◆ **What the exercise asks**:
Without the pictures, return all of the material exactly as written.

#### Data shown

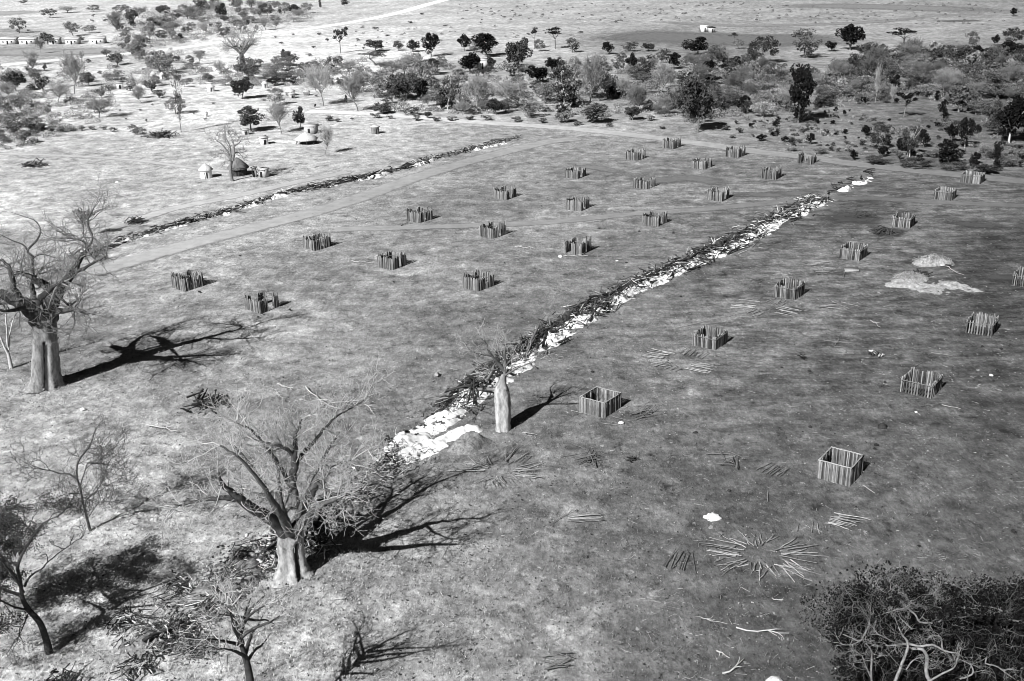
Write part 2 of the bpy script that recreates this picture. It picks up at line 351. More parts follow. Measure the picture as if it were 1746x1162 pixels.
def pen(i_):
    rng = np.random.default_rng(100+i_); A = i_ <= 20
    base = at(*PENS[i_]); a, b = 3.5, 3.95
    if i_ in (27, 31): a, b = 3.6, 3.9
    if i_ == 30: a = 3.9
    if i_ == 21: a = 4.3
    t = thing('pole_pen', LAB[i_], 'pen', base, 'square pens of upright poles', R(YAW[i_]))
    h = 2.0 if i_ in (27, 31) else 1.95
    if A: h = 2.0
    h *= rng.uniform(.94, 1.08)
    spec = {}
    if A:
        g1 = rng.uniform(.38, .5); g2 = g1+rng.uniform(.18, .3)
        spec['front'] = dict(gaps=[(rng.uniform(.05, .3), rng.uniform(.32, .5), .93)], hv=.08, sp=rng.uniform(.15, .19))
        spec['right'] = dict(gaps=[(g1, g2, rng.choice([0, 0, .5]))], hv=.07, sp=.16)
        spec['back'] = dict(gaps=[(.5, .8, rng.choice([.75, .9]))], hv=.07, ramp=([0, .35, 1], [1.2, 1., .95]), sp=.16)
        spec['left'] = dict(gaps=[(.3, .55, rng.choice([.8, .95]))], hv=.07, ramp=([0, .7, 1], [1., 1., 1.18]), sp=.16)
        if i_ == 2: spec['left']['gaps'] = [(.35, .72, .0)]; spec['back']['gaps'] = [(.4, .8, 0)]
        if i_ == 1: spec['right']['gaps'] = [(.5, .72, .55)]
        if i_ == 3: spec['right']['gaps'] = [(.42, .62, .25)]
        if i_ == 8: spec['front']['gaps'] = [(.12, .42, 0)]
        if i_ == 20: spec['front']['gaps'] = [(.28, .8, .0)]; spec['back']['gaps'] = [(.05, .8, 0)]
        if i_ in (12, 15, 18, 16, 19, 17, 14, 13): spec['front']['sp'] = .2; spec['front']['hv'] = .08
        if i_ in (12, 13, 14, 10, 11, 9): spec['right']['gaps'] = [(.3, .62, 0)]
    else:
        for w in ('front', 'right', 'back', 'left'): spec[w] = dict(hv=.05)
        if i_ in (27, 31, 21, 22):
            for w in spec: spec[w].update(hv=.02, sp=.165, r=.092)
        if i_ in (26, 25, 24): spec['front'].update(sp=.21, hv=.035)
        if i_ == 29: spec['front'].update(sp=.36, r=.09); spec['left'].update(sp=.3)
        if i_ == 30: spec['front'].update(sp=.33, gaps=[(.3, .9, .96)], hv=.05); spec['right'].update(sp=.24)
        if i_ == 23: spec['front'].update(sp=.28, r=.12, hv=.07)
        if i_ == 28: spec['front'].update(sp=.3, gaps=[(.2, .4, .6)])
    ends = dict(front=((-a, 0), (0, 0)), right=((0, .16), (0, b-.16)), back=((0, b), (-a, b)), left=((-a, b-.16), (-a, .16)))
    for w, (p0, p1) in ends.items():
        for m_, q0, q1, nn in wall(p0, p1, h, rng, **spec[w]):
            o = build('pole_wall', m_, 'pole', t); rail = MB(); k = i_ in (27, 31)
            z = h*(1.02 if k else .84 if not A else .6); side = 0 if k else .13 if not A else -.13
            P = np.linspace((*(q0+nn*side), z), (*(q1+nn*side), z), 6); P[:, 2] += rng.normal(size=6)*.025
            rail.tube(P, .075 if k else .055, 5, rng.uniform(.85, 1.15)); build('top_rail' if k else 'binding_rail', rail, 'rail' if k else 'pole', o)
for i_ in PENS: pen(i_)
# ------------------------------------------------------------------ loose poles, each one its own thing
POLE_MESH = []
for k in range(5):
    rng = np.random.default_rng(40+k); b = MB(); P = np.zeros((5, 3)); P[:, 0] = np.linspace(0, 1, 5); P[1:4, 1:] = rng.normal(size=(3, 2))*.012
    b.tube(P, np.linspace(1, .62, 5)*.022, 6); POLE_MESH.append(b)
_pm = {}
def pole_mesh(k, mat):
    if (k, mat) not in _pm: _pm[(k, mat)] = POLE_MESH[k].mesh('laid_pole', M[mat])
    return _pm[(k, mat)]
def lay(p0, p1, label, group, mat='peeled', thick=1., z=None, dz=0., name='laid_pole', cat='pole'):
    p0 = np.array(p0, float); p1 = np.array(p1, float); d = p1-p0; Ln = float(np.linalg.norm(d[:2]))
    if group and mat == 'peeled' and RNG.random() < .14: mat = 'greybark'
    o = link(name, pole_mesh(int(RNG.integers(5)), mat)); tag(o, label, cat, group)
    rr = thick*RNG.uniform(1.8, 3.0)
    zz = .05 if z is None else z
    o.location = (p0[0], p0[1], zz); o.scale = (Ln, rr, rr)
    o.rotation_euler = (RNG.uniform(0, 6), -math.atan2(dz, Ln), math.atan2(d[1], d[0]))
    return o
def prow(a0, a1, b0, b1, n, label, group, mat='peeled', jit=.25, **k):
    A0, A1, B0, B1 = at(*a0), at(*a1), at(*b0), at(*b1)
    for i in range(n):
        t = (i+RNG.uniform(-.3, .3))/max(1, n-1)
        j = RNG.normal(size=(2, 3))*jit; j[:, 2] = 0
        lay(A0+(B0-A0)*t+j[0], A1+(B1-A1)*t+j[1], label, group, mat, z=.05+RNG.uniform(0, .1), dz=RNG.normal()*.05, **k)
def fan(c, a0, a1, n, rin, rout, label, group, mat='peeled'):
    c = at(*c)
    for i in range(n):
        a = R(a0+(a1-a0)*(i+RNG.uniform(-.9, .9))/max(1, n-1)); da = RNG.normal()*.2
        r0 = rin*RNG.uniform(.8, 1.6); r1 = r0+RNG.uniform(.55, 1.15)*(rout-rin)
        p0 = c+r0*np.array([math.cos(a), math.sin(a), 0]); p1 = c+r1*np.array([math.cos(a+da), math.sin(a+da), 0])
        lay(p0, p1, label, group, mat, z=.05+RNG.uniform(0, .12), dz=RNG.normal()*.06)
def heap(c, ang, n, L_, w, label, group, mat='greybark', hgt=.5, spread=25, thick=1.1):
    c = at(*c)
    for i in range(n):
        a = R(ang+RNG.normal()*spread); d = np.array([math.cos(a), math.sin(a), 0]); q = c+np.array([*RNG.normal(size=2)*w*.35, 0])
        l = L_*RNG.uniform(.65, 1.15); p0 = q-d*l/2
        lay(p0, p0+d*l, label, group, mat, z=.07+RNG.uniform(0, hgt), dz=RNG.normal()*.18, thick=thick)
G1 = 'poles of the big radial ring'; l1 = 'pole lying in the big radial ring below the white lime heap'
c1 = (1297, 946)
fan(c1, 62, 118, 11, 1.6, 3.6, l1, G1); fan(c1, 132, 212, 15, 1.9, 5.0, l1, G1); fan(c1, 214, 292, 14, 1.7, 4.0, l1, G1); fan(c1, 302, 384, 17, 1.9, 5.2, l1, G1)
G2 = 'poles around the slatted pen'; l2 = 'pole laid out around the clearing in front of the slatted-front pen'
prow((1146, 603), (1112, 596), (1126, 615), (1092, 609), 10, l2, G2); prow((1192, 617), (1226, 623), (1172, 630), (1206, 637), 11, l2, G2)
prow((1158, 604), (1168, 596), (1196, 612), (1210, 603), 12, l2, G2, jit=.2); prow((1112, 622), (1128, 616), (1146, 634), (1162, 628), 11, l2, G2)
G3 = 'poles around the pen with the long pole'; l3 = 'pole laid out beside the long pale pole, below the pen left of the heaps'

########

◆ **Complete response**:
Write part 2 of the bpy script that recreates this picture. It picks up at line 351. More parts follow. Measure the picture as if it were 1746x1162 pixels.
def pen(i_):
    rng = np.random.default_rng(100+i_); A = i_ <= 20
    base = at(*PENS[i_]); a, b = 3.5, 3.95
    if i_ in (27, 31): a, b = 3.6, 3.9
    if i_ == 30: a = 3.9
    if i_ == 21: a = 4.3
    t = thing('pole_pen', LAB[i_], 'pen', base, 'square pens of upright poles', R(YAW[i_]))
    h = 2.0 if i_ in (27, 31) else 1.95
    if A: h = 2.0
    h *= rng.uniform(.94, 1.08)
    spec = {}
    if A:
        g1 = rng.uniform(.38, .5); g2 = g1+rng.uniform(.18, .3)
        spec['front'] = dict(gaps=[(rng.uniform(.05, .3), rng.uniform(.32, .5), .93)], hv=.08, sp=rng.uniform(.15, .19))
        spec['right'] = dict(gaps=[(g1, g2, rng.choice([0, 0, .5]))], hv=.07, sp=.16)
        spec['back'] = dict(gaps=[(.5, .8, rng.choice([.75, .9]))], hv=.07, ramp=([0, .35, 1], [1.2, 1., .95]), sp=.16)
        spec['left'] = dict(gaps=[(.3, .55, rng.choice([.8, .95]))], hv=.07, ramp=([0, .7, 1], [1., 1., 1.18]), sp=.16)
        if i_ == 2: spec['left']['gaps'] = [(.35, .72, .0)]; spec['back']['gaps'] = [(.4, .8, 0)]
        if i_ == 1: spec['right']['gaps'] = [(.5, .72, .55)]
        if i_ == 3: spec['right']['gaps'] = [(.42, .62, .25)]
        if i_ == 8: spec['front']['gaps'] = [(.12, .42, 0)]
        if i_ == 20: spec['front']['gaps'] = [(.28, .8, .0)]; spec['back']['gaps'] = [(.05, .8, 0)]
        if i_ in (12, 15, 18, 16, 19, 17, 14, 13): spec['front']['sp'] = .2; spec['front']['hv'] = .08
        if i_ in (12, 13, 14, 10, 11, 9): spec['right']['gaps'] = [(.3, .62, 0)]
    else:
        for w in ('front', 'right', 'back', 'left'): spec[w] = dict(hv=.05)
        if i_ in (27, 31, 21, 22):
            for w in spec: spec[w].update(hv=.02, sp=.165, r=.092)
        if i_ in (26, 25, 24): spec['front'].update(sp=.21, hv=.035)
        if i_ == 29: spec['front'].update(sp=.36, r=.09); spec['left'].update(sp=.3)
        if i_ == 30: spec['front'].update(sp=.33, gaps=[(.3, .9, .96)], hv=.05); spec['right'].update(sp=.24)
        if i_ == 23: spec['front'].update(sp=.28, r=.12, hv=.07)
        if i_ == 28: spec['front'].update(sp=.3, gaps=[(.2, .4, .6)])
    ends = dict(front=((-a, 0), (0, 0)), right=((0, .16), (0, b-.16)), back=((0, b), (-a, b)), left=((-a, b-.16), (-a, .16)))
    for w, (p0, p1) in ends.items():
        for m_, q0, q1, nn in wall(p0, p1, h, rng, **spec[w]):
            o = build('pole_wall', m_, 'pole', t); rail = MB(); k = i_ in (27, 31)
            z = h*(1.02 if k else .84 if not A else .6); side = 0 if k else .13 if not A else -.13
            P = np.linspace((*(q0+nn*side), z), (*(q1+nn*side), z), 6); P[:, 2] += rng.normal(size=6)*.025
            rail.tube(P, .075 if k else .055, 5, rng.uniform(.85, 1.15)); build('top_rail' if k else 'binding_rail', rail, 'rail' if k else 'pole', o)
for i_ in PENS: pen(i_)
# ------------------------------------------------------------------ loose poles, each one its own thing
POLE_MESH = []
for k in range(5):
    rng = np.random.default_rng(40+k); b = MB(); P = np.zeros((5, 3)); P[:, 0] = np.linspace(0, 1, 5); P[1:4, 1:] = rng.normal(size=(3, 2))*.012
    b.tube(P, np.linspace(1, .62, 5)*.022, 6); POLE_MESH.append(b)
_pm = {}
def pole_mesh(k, mat):
    if (k, mat) not in _pm: _pm[(k, mat)] = POLE_MESH[k].mesh('laid_pole', M[mat])
    return _pm[(k, mat)]
def lay(p0, p1, label, group, mat='peeled', thick=1., z=None, dz=0., name='laid_pole', cat='pole'):
    p0 = np.array(p0, float); p1 = np.array(p1, float); d = p1-p0; Ln = float(np.linalg.norm(d[:2]))
    if group and mat == 'peeled' and RNG.random() < .14: mat = 'greybark'
    o = link(name, pole_mesh(int(RNG.integers(5)), mat)); tag(o, label, cat, group)
    rr = thick*RNG.uniform(1.8, 3.0)
    zz = .05 if z is None else z
    o.location = (p0[0], p0[1], zz); o.scale = (Ln, rr, rr)
    o.rotation_euler = (RNG.uniform(0, 6), -math.atan2(dz, Ln), math.atan2(d[1], d[0]))
    return o
def prow(a0, a1, b0, b1, n, label, group, mat='peeled', jit=.25, **k):
    A0, A1, B0, B1 = at(*a0), at(*a1), at(*b0), at(*b1)
    for i in range(n):
        t = (i+RNG.uniform(-.3, .3))/max(1, n-1)
        j = RNG.normal(size=(2, 3))*jit; j[:, 2] = 0
        lay(A0+(B0-A0)*t+j[0], A1+(B1-A1)*t+j[1], label, group, mat, z=.05+RNG.uniform(0, .1), dz=RNG.normal()*.05, **k)
def fan(c, a0, a1, n, rin, rout, label, group, mat='peeled'):
    c = at(*c)
    for i in range(n):
        a = R(a0+(a1-a0)*(i+RNG.uniform(-.9, .9))/max(1, n-1)); da = RNG.normal()*.2
        r0 = rin*RNG.uniform(.8, 1.6); r1 = r0+RNG.uniform(.55, 1.15)*(rout-rin)
        p0 = c+r0*np.array([math.cos(a), math.sin(a), 0]); p1 = c+r1*np.array([math.cos(a+da), math.sin(a+da), 0])
        lay(p0, p1, label, group, mat, z=.05+RNG.uniform(0, .12), dz=RNG.normal()*.06)
def heap(c, ang, n, L_, w, label, group, mat='greybark', hgt=.5, spread=25, thick=1.1):
    c = at(*c)
    for i in range(n):
        a = R(ang+RNG.normal()*spread); d = np.array([math.cos(a), math.sin(a), 0]); q = c+np.array([*RNG.normal(size=2)*w*.35, 0])
        l = L_*RNG.uniform(.65, 1.15); p0 = q-d*l/2
        lay(p0, p0+d*l, label, group, mat, z=.07+RNG.uniform(0, hgt), dz=RNG.normal()*.18, thick=thick)
G1 = 'poles of the big radial ring'; l1 = 'pole lying in the big radial ring below the white lime heap'
c1 = (1297, 946)
fan(c1, 62, 118, 11, 1.6, 3.6, l1, G1); fan(c1, 132, 212, 15, 1.9, 5.0, l1, G1); fan(c1, 214, 292, 14, 1.7, 4.0, l1, G1); fan(c1, 302, 384, 17, 1.9, 5.2, l1, G1)
G2 = 'poles around the slatted pen'; l2 = 'pole laid out around the clearing in front of the slatted-front pen'
prow((1146, 603), (1112, 596), (1126, 615), (1092, 609), 10, l2, G2); prow((1192, 617), (1226, 623), (1172, 630), (1206, 637), 11, l2, G2)
prow((1158, 604), (1168, 596), (1196, 612), (1210, 603), 12, l2, G2, jit=.2); prow((1112, 622), (1128, 616), (1146, 634), (1162, 628), 11, l2, G2)
G3 = 'poles around the pen with the long pole'; l3 = 'pole laid out beside the long pale pole, below the pen left of the heaps'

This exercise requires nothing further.